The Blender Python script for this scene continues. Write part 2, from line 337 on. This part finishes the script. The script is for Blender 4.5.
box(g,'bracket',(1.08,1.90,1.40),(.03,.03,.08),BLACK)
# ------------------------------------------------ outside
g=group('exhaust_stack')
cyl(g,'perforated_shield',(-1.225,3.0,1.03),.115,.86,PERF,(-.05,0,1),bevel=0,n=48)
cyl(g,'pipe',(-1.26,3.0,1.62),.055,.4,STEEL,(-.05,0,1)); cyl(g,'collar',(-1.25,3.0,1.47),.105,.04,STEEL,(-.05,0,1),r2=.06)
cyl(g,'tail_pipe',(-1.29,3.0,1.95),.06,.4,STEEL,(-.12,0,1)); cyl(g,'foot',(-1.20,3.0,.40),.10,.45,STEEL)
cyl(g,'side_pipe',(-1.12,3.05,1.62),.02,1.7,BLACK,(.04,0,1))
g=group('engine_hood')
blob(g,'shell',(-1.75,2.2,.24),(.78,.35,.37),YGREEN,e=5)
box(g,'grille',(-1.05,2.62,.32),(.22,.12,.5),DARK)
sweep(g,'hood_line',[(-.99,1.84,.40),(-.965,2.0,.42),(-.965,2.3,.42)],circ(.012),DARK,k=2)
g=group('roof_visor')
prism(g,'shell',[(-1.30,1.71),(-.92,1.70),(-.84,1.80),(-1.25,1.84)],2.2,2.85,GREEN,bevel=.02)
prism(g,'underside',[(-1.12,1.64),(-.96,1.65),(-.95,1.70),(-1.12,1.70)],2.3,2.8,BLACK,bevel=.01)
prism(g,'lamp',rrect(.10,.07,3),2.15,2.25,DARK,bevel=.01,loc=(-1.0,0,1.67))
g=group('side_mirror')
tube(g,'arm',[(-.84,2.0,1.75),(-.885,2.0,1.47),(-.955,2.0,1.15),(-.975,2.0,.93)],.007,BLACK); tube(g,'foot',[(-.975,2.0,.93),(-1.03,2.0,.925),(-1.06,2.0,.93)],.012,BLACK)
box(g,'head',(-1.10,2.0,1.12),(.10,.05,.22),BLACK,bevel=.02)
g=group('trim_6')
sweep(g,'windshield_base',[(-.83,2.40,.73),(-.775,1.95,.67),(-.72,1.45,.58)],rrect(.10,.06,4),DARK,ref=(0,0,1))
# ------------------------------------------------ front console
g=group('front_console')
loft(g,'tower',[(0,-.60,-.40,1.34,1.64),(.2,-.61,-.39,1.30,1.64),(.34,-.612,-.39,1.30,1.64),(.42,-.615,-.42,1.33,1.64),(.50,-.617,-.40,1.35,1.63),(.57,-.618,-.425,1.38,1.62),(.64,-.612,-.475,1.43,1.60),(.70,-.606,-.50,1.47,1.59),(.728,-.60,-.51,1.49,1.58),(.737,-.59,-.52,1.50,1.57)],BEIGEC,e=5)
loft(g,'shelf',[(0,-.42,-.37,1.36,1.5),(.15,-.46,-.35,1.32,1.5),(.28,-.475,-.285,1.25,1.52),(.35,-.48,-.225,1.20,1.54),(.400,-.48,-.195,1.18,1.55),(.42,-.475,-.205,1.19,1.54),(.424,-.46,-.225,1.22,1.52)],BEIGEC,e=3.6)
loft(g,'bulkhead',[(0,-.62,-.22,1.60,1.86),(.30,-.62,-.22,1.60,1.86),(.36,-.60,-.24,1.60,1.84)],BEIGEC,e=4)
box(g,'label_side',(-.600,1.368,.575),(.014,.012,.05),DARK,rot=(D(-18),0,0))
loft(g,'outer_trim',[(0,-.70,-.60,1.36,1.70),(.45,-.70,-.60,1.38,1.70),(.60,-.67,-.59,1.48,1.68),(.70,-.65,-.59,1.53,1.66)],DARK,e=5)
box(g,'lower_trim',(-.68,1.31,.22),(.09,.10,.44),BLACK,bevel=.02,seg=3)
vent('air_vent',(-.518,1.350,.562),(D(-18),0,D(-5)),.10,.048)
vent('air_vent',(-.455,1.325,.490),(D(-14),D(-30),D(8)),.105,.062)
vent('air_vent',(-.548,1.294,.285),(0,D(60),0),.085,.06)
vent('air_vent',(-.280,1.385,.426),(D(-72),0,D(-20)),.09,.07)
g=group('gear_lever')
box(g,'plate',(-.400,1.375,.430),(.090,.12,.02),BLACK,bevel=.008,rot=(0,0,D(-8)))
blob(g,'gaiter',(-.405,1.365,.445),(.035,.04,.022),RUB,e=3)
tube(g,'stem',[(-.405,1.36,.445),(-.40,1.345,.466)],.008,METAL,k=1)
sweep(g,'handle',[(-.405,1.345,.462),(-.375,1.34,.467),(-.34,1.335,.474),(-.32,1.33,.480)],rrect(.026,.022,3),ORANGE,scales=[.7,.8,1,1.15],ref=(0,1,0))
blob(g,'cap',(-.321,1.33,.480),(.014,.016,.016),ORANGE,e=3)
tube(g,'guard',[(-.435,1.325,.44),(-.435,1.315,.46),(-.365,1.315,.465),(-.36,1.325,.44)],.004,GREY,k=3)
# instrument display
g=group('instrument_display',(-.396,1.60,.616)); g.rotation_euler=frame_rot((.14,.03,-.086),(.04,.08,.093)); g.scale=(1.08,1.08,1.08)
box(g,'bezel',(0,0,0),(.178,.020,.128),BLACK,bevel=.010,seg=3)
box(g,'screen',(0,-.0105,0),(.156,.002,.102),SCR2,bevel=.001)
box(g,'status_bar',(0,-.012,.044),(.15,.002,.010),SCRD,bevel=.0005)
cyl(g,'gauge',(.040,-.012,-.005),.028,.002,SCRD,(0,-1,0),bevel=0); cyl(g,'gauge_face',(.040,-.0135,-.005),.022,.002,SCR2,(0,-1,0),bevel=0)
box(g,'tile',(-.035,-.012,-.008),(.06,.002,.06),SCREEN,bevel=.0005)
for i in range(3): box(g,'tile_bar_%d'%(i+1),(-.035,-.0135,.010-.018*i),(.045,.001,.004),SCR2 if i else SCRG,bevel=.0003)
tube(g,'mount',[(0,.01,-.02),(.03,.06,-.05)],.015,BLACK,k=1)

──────

- **REQUEST**: Type the whole listing again, unaltered.

- **FINAL ANSWER**:
The Blender Python script for this scene continues. Write part 2, from line 337 on. This part finishes the script. The script is for Blender 4.5.
box(g,'bracket',(1.08,1.90,1.40),(.03,.03,.08),BLACK)
# ------------------------------------------------ outside
g=group('exhaust_stack')
cyl(g,'perforated_shield',(-1.225,3.0,1.03),.115,.86,PERF,(-.05,0,1),bevel=0,n=48)
cyl(g,'pipe',(-1.26,3.0,1.62),.055,.4,STEEL,(-.05,0,1)); cyl(g,'collar',(-1.25,3.0,1.47),.105,.04,STEEL,(-.05,0,1),r2=.06)
cyl(g,'tail_pipe',(-1.29,3.0,1.95),.06,.4,STEEL,(-.12,0,1)); cyl(g,'foot',(-1.20,3.0,.40),.10,.45,STEEL)
cyl(g,'side_pipe',(-1.12,3.05,1.62),.02,1.7,BLACK,(.04,0,1))
g=group('engine_hood')
blob(g,'shell',(-1.75,2.2,.24),(.78,.35,.37),YGREEN,e=5)
box(g,'grille',(-1.05,2.62,.32),(.22,.12,.5),DARK)
sweep(g,'hood_line',[(-.99,1.84,.40),(-.965,2.0,.42),(-.965,2.3,.42)],circ(.012),DARK,k=2)
g=group('roof_visor')
prism(g,'shell',[(-1.30,1.71),(-.92,1.70),(-.84,1.80),(-1.25,1.84)],2.2,2.85,GREEN,bevel=.02)
prism(g,'underside',[(-1.12,1.64),(-.96,1.65),(-.95,1.70),(-1.12,1.70)],2.3,2.8,BLACK,bevel=.01)
prism(g,'lamp',rrect(.10,.07,3),2.15,2.25,DARK,bevel=.01,loc=(-1.0,0,1.67))
g=group('side_mirror')
tube(g,'arm',[(-.84,2.0,1.75),(-.885,2.0,1.47),(-.955,2.0,1.15),(-.975,2.0,.93)],.007,BLACK); tube(g,'foot',[(-.975,2.0,.93),(-1.03,2.0,.925),(-1.06,2.0,.93)],.012,BLACK)
box(g,'head',(-1.10,2.0,1.12),(.10,.05,.22),BLACK,bevel=.02)
g=group('trim_6')
sweep(g,'windshield_base',[(-.83,2.40,.73),(-.775,1.95,.67),(-.72,1.45,.58)],rrect(.10,.06,4),DARK,ref=(0,0,1))
# ------------------------------------------------ front console
g=group('front_console')
loft(g,'tower',[(0,-.60,-.40,1.34,1.64),(.2,-.61,-.39,1.30,1.64),(.34,-.612,-.39,1.30,1.64),(.42,-.615,-.42,1.33,1.64),(.50,-.617,-.40,1.35,1.63),(.57,-.618,-.425,1.38,1.62),(.64,-.612,-.475,1.43,1.60),(.70,-.606,-.50,1.47,1.59),(.728,-.60,-.51,1.49,1.58),(.737,-.59,-.52,1.50,1.57)],BEIGEC,e=5)
loft(g,'shelf',[(0,-.42,-.37,1.36,1.5),(.15,-.46,-.35,1.32,1.5),(.28,-.475,-.285,1.25,1.52),(.35,-.48,-.225,1.20,1.54),(.400,-.48,-.195,1.18,1.55),(.42,-.475,-.205,1.19,1.54),(.424,-.46,-.225,1.22,1.52)],BEIGEC,e=3.6)
loft(g,'bulkhead',[(0,-.62,-.22,1.60,1.86),(.30,-.62,-.22,1.60,1.86),(.36,-.60,-.24,1.60,1.84)],BEIGEC,e=4)
box(g,'label_side',(-.600,1.368,.575),(.014,.012,.05),DARK,rot=(D(-18),0,0))
loft(g,'outer_trim',[(0,-.70,-.60,1.36,1.70),(.45,-.70,-.60,1.38,1.70),(.60,-.67,-.59,1.48,1.68),(.70,-.65,-.59,1.53,1.66)],DARK,e=5)
box(g,'lower_trim',(-.68,1.31,.22),(.09,.10,.44),BLACK,bevel=.02,seg=3)
vent('air_vent',(-.518,1.350,.562),(D(-18),0,D(-5)),.10,.048)
vent('air_vent',(-.455,1.325,.490),(D(-14),D(-30),D(8)),.105,.062)
vent('air_vent',(-.548,1.294,.285),(0,D(60),0),.085,.06)
vent('air_vent',(-.280,1.385,.426),(D(-72),0,D(-20)),.09,.07)
g=group('gear_lever')
box(g,'plate',(-.400,1.375,.430),(.090,.12,.02),BLACK,bevel=.008,rot=(0,0,D(-8)))
blob(g,'gaiter',(-.405,1.365,.445),(.035,.04,.022),RUB,e=3)
tube(g,'stem',[(-.405,1.36,.445),(-.40,1.345,.466)],.008,METAL,k=1)
sweep(g,'handle',[(-.405,1.345,.462),(-.375,1.34,.467),(-.34,1.335,.474),(-.32,1.33,.480)],rrect(.026,.022,3),ORANGE,scales=[.7,.8,1,1.15],ref=(0,1,0))
blob(g,'cap',(-.321,1.33,.480),(.014,.016,.016),ORANGE,e=3)
tube(g,'guard',[(-.435,1.325,.44),(-.435,1.315,.46),(-.365,1.315,.465),(-.36,1.325,.44)],.004,GREY,k=3)
# instrument display
g=group('instrument_display',(-.396,1.60,.616)); g.rotation_euler=frame_rot((.14,.03,-.086),(.04,.08,.093)); g.scale=(1.08,1.08,1.08)
box(g,'bezel',(0,0,0),(.178,.020,.128),BLACK,bevel=.010,seg=3)
box(g,'screen',(0,-.0105,0),(.156,.002,.102),SCR2,bevel=.001)
box(g,'status_bar',(0,-.012,.044),(.15,.002,.010),SCRD,bevel=.0005)
cyl(g,'gauge',(.040,-.012,-.005),.028,.002,SCRD,(0,-1,0),bevel=0); cyl(g,'gauge_face',(.040,-.0135,-.005),.022,.002,SCR2,(0,-1,0),bevel=0)
box(g,'tile',(-.035,-.012,-.008),(.06,.002,.06),SCREEN,bevel=.0005)
for i in range(3): box(g,'tile_bar_%d'%(i+1),(-.035,-.0135,.010-.018*i),(.045,.001,.004),SCR2 if i else SCRG,bevel=.0003)
tube(g,'mount',[(0,.01,-.02),(.03,.06,-.05)],.015,BLACK,k=1)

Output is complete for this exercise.